E a vista que eu amo, que não me permitiu deixar a casa, tal é esse amor, abriu-se inteira num quadro amplo, absurdamente verde, realçada pelo sol implacável que nos mata de calor mas nos alimenta, com beleza, a alma.
É um detalhe somente. Mas promove alterações profundas.
E eu, que ando me sentindo presa nos problemas que tenho vivido, eu, que, às vezes, preciso de fôlego no meio da noite, ganhei a amplitude de um horizonte, a liberdade de esticar a mão e debruçar o corpo para além dos limites em que vivia. É psicológico, eu sei. Mas é libertador.

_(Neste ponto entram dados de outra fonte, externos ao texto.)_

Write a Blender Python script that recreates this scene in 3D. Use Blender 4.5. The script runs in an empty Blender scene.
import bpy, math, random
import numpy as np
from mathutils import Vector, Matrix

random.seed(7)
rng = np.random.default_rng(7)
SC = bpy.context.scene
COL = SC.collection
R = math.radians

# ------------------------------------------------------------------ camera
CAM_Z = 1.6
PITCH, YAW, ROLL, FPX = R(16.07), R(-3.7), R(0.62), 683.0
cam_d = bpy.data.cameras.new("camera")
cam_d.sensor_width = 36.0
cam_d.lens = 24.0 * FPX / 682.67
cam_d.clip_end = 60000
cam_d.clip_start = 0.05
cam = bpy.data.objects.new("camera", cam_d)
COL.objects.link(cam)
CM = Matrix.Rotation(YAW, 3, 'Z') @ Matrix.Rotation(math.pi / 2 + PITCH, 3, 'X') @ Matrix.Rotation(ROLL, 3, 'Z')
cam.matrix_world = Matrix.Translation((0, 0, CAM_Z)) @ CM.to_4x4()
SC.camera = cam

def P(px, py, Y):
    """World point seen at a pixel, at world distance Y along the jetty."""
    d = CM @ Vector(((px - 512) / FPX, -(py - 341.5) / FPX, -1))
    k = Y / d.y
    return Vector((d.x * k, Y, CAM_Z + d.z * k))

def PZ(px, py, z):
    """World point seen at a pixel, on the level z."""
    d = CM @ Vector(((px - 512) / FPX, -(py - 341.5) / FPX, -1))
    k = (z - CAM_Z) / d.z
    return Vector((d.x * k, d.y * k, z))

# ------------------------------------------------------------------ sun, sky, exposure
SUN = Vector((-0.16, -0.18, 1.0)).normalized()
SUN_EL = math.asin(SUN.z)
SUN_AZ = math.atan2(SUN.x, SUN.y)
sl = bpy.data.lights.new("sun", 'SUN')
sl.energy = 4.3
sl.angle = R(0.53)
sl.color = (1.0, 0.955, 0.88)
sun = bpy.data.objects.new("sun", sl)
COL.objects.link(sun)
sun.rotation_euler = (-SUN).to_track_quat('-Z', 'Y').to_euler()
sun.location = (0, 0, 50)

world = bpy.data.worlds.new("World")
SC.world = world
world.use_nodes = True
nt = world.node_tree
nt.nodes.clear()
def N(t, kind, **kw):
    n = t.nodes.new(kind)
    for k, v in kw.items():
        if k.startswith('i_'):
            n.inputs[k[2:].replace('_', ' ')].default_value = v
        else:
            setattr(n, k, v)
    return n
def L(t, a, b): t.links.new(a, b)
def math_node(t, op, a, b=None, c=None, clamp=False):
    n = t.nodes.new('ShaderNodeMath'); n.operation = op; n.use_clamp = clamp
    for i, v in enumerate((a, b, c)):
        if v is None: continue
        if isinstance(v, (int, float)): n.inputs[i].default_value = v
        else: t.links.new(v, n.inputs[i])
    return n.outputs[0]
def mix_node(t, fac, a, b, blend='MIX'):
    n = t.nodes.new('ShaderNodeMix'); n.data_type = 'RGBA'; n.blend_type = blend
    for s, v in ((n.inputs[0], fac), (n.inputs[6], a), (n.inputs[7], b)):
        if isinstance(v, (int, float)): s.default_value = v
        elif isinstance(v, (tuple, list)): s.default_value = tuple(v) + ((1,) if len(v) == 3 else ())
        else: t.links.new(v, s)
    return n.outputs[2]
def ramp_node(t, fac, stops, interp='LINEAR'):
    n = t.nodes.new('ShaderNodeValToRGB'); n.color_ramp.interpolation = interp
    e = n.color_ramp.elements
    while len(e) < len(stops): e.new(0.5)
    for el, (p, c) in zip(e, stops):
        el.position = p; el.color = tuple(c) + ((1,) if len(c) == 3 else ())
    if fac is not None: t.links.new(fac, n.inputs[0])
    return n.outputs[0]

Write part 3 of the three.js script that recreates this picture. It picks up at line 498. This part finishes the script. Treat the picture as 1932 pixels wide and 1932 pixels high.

Paradoxalmente, a liberdade me impõe limites, cuidados com os quais não me preocupava antes de tirar a tela da varanda e as grades dos quartos. Mas e daí? Estou mais próxima de tudo, avanço centímetros em relação às árvores sob minha varanda, quase posso tocar, do meu quarto, o parapeito da varanda do vizinho.
Sinto-me mais integrada ao mundo. Minhas conexões mudaram. Sinto-me mais livre. Não preciso abstrair nem grades, nem telas, nem medos. Preciso lidar, ao mesmo tempo, com o que me assusta e com o que me encanta.
Mas…quer saber? Viver não é exatamente isso?